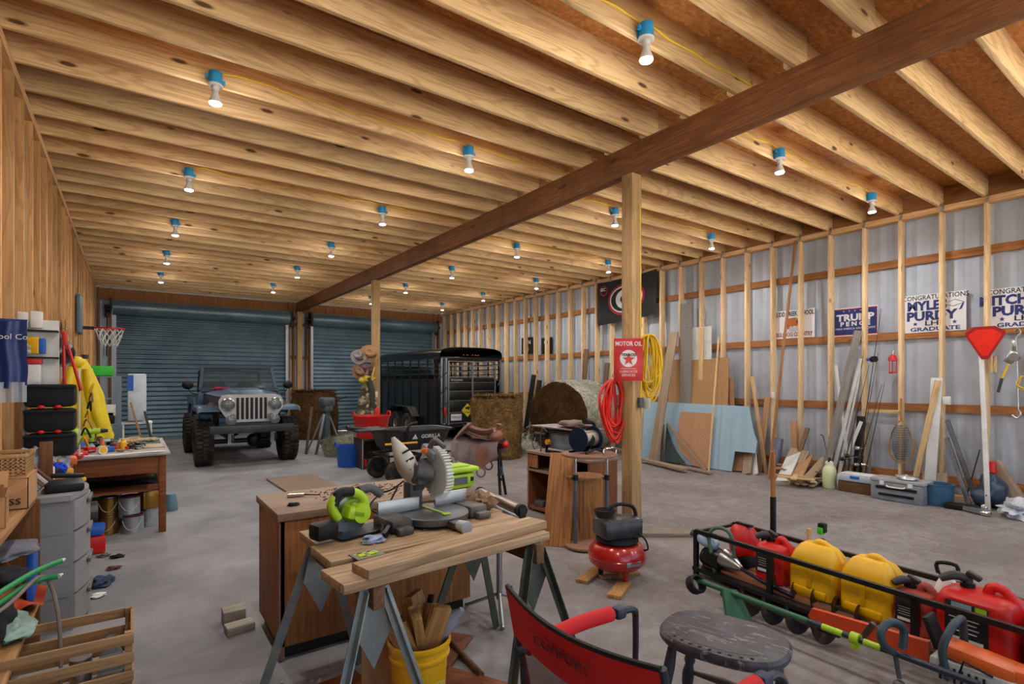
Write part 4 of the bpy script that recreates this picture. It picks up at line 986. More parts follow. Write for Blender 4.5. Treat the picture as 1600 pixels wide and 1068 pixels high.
prof = [(0.001, .50), (.5, .50), (.88, .50), (.955, .498), (1.0, .485), (1.0, .468), (.96, .455), (.5, .455), (0.001, .455)]
g.grid(lambda u, v: (*ovl(prof[round(v*8)][0], 2*PI*u), prof[round(v*8)][1]), 48, 8, cu=True)
tp = g.build('seat', stoolt, t)
for i in range(9):
    a = 4.0+.17*i; x, y = ovl(.87, a)
    M().ell((x, y, .5), (.009, .009, .004), 10).build('nail_head', blackm, tp)
M().tube([(*ovl(.76, 3.8+.18*i), .5) for i in range(11)], .0022, 5, k=2).build('groove', mat('groove', '#5c585c', .5), tp)
for sx_ in (-1, 1):
    for sy in (-1, 1):
        a = Vector((sx_*.17, sy*.14, .46)); b_ = Vector((sx_*.23, sy*.19, 0)); m_ = ori(b_, a)
        L = (a-b_).length
        M().lathe([(0, 0), (.016, 0), (.02, L*.12), (.024, L*.2), (.017, L*.24), (.026, L*.3), (.028, L*.42), (.018, L*.52), (.026, L*.56), (.02, L*.62), (.024, L*.8), (.018, L), (0, L)], 14, m_).build('leg', dkw, t)
for s in (-1, 1): M().lathe([(0, 0), (.010, .0), (.018, .14), (.012, .18), (.018, .22), (.01, .36), (0, .36)], 12, TR((-.18, s*.168, .2), (0, PI/2, 0))).build('stretcher', mat('stretch', '#4c3c34', .6), t)
# ---------------- compressor
t = thing('air_compressor', 'red pancake air compressor with black motor housing by the near post', 'air compressor', (3.16, 3.0, .03), -.3)
M().lathe([(0, .05), (.10, .052), (.17, .075), (.218, .115), (.23, .165), (.222, .215), (.185, .262), (.11, .28), (0, .285)], 44).build('tank', redm, t)
M().lathe([(.226, .158), (.231, .162), (.231, .168), (.226, .172)], 44).build('weld_band', redm, t)
M().lathe([(.15, .28), (.17, .285), (.165, .31), (.13, .32), (0, .32)], 30, TR()).build('mount', blackp, t)
M().box((0, 0, .385), (.34, .26, .15), b=.04).box((.02, -.02, .445), (.30, .2, .05), b=.02).box((.18, 0, .36), (.06, .1, .09), b=.02).build('housing', mat('comp_black', '#26292c', .4, 0, .15, 10, dirt='#6d6258', dirtamt=.35), t)
M().tube([(-.10, -.02, .46), (-.08, -.02, .545), (.02, -.02, .57), (.13, -.02, .54), (.16, -.02, .46)], .015, 10, k=5).build('handle', blackp, t)
g = M()
for i in range(5): g.tube([(-.10+(.065+.005*i)*math.cos(a), .02+(.055+.004*i)*math.sin(a), .475+.012*i) for a in [2*PI*k/20 for k in range(20)]], .006, 6, close=True)
g.build('cord_coil', blackp, t)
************
Exercise requirements
Extract all the data above exactly, excluding every picture.

Answer for this exercise
Write part 4 of the bpy script that recreates this picture. It picks up at line 986. More parts follow. Write for Blender 4.5. Treat the picture as 1600 pixels wide and 1068 pixels high.
prof = [(0.001, .50), (.5, .50), (.88, .50), (.955, .498), (1.0, .485), (1.0, .468), (.96, .455), (.5, .455), (0.001, .455)]
g.grid(lambda u, v: (*ovl(prof[round(v*8)][0], 2*PI*u), prof[round(v*8)][1]), 48, 8, cu=True)
tp = g.build('seat', stoolt, t)
for i in range(9):
    a = 4.0+.17*i; x, y = ovl(.87, a)
    M().ell((x, y, .5), (.009, .009, .004), 10).build('nail_head', blackm, tp)
M().tube([(*ovl(.76, 3.8+.18*i), .5) for i in range(11)], .0022, 5, k=2).build('groove', mat('groove', '#5c585c', .5), tp)
for sx_ in (-1, 1):
    for sy in (-1, 1):
        a = Vector((sx_*.17, sy*.14, .46)); b_ = Vector((sx_*.23, sy*.19, 0)); m_ = ori(b_, a)
        L = (a-b_).length
        M().lathe([(0, 0), (.016, 0), (.02, L*.12), (.024, L*.2), (.017, L*.24), (.026, L*.3), (.028, L*.42), (.018, L*.52), (.026, L*.56), (.02, L*.62), (.024, L*.8), (.018, L), (0, L)], 14, m_).build('leg', dkw, t)
for s in (-1, 1): M().lathe([(0, 0), (.010, .0), (.018, .14), (.012, .18), (.018, .22), (.01, .36), (0, .36)], 12, TR((-.18, s*.168, .2), (0, PI/2, 0))).build('stretcher', mat('stretch', '#4c3c34', .6), t)
# ---------------- compressor
t = thing('air_compressor', 'red pancake air compressor with black motor housing by the near post', 'air compressor', (3.16, 3.0, .03), -.3)
M().lathe([(0, .05), (.10, .052), (.17, .075), (.218, .115), (.23, .165), (.222, .215), (.185, .262), (.11, .28), (0, .285)], 44).build('tank', redm, t)
M().lathe([(.226, .158), (.231, .162), (.231, .168), (.226, .172)], 44).build('weld_band', redm, t)
M().lathe([(.15, .28), (.17, .285), (.165, .31), (.13, .32), (0, .32)], 30, TR()).build('mount', blackp, t)
M().box((0, 0, .385), (.34, .26, .15), b=.04).box((.02, -.02, .445), (.30, .2, .05), b=.02).box((.18, 0, .36), (.06, .1, .09), b=.02).build('housing', mat('comp_black', '#26292c', .4, 0, .15, 10, dirt='#6d6258', dirtamt=.35), t)
M().tube([(-.10, -.02, .46), (-.08, -.02, .545), (.02, -.02, .57), (.13, -.02, .54), (.16, -.02, .46)], .015, 10, k=5).build('handle', blackp, t)
g = M()
for i in range(5): g.tube([(-.10+(.065+.005*i)*math.cos(a), .02+(.055+.004*i)*math.sin(a), .475+.012*i) for a in [2*PI*k/20 for k in range(20)]], .006, 6, close=True)
g.build('cord_coil', blackp, t)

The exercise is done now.